Officials at the Jamaica Bankers Association, including at its secretariat, as well as BOJ Governor Richard Byles and other senior officials, could not be reached for comment yesterday evening.
However, a source at the BOJ explained that the central bank requires authorised dealers and cambios to sell to their customers, that is, those people doing normal dayto-day business who need foreign exchange to pay bills and do other regular transactions and not for the banks’ business purposes.
ACCESS TO BOOKS
The source said that the BOJ could track sales of hard currency to end-users.

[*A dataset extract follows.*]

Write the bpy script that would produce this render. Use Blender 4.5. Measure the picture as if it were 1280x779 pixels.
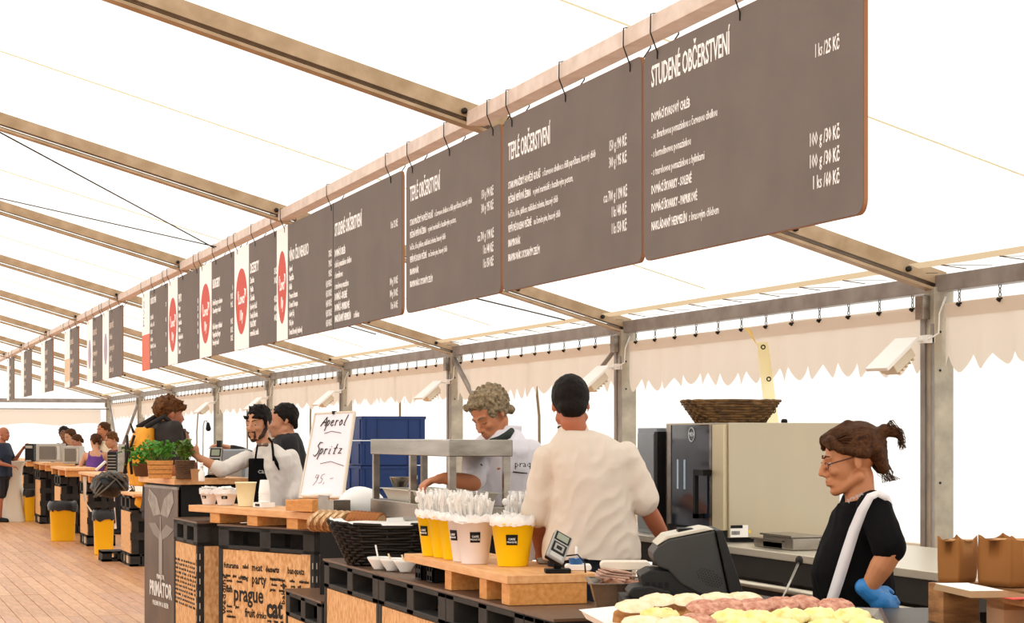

“We are the regulators. We have access to their books and their holdings, so, yes, theoretically speaking, we can’t pinpoint an exact US note and say, ‘That was sold yesterday’, but we know what are their holdings in US and Jamaica dollars,” the insider told The Gleaner.
He said that if a bank has, say, US$100 million today on its books, and the BOJ sells it US$10 million with instructions to resell, and the central bank notices that the next day, the bank has US$110 million, “We will know that the banker did not sell it,” the source explained.
“In the old days of intervention, that was the rule – that when we intervene, it was automatically to go to end-users. However, because it was hard to monitor on a longterm ongoing basis and wasn’t always necessary, we kind of cut that out.
“But in this particular instance, because of the pressure on the market by players in the finance industry doing their own business to the detriment of the regular day-to-day users, dealers and cambios are reminded of the stipulation because a lot of the unusual activity in the market has been by financial-sector players,” he added.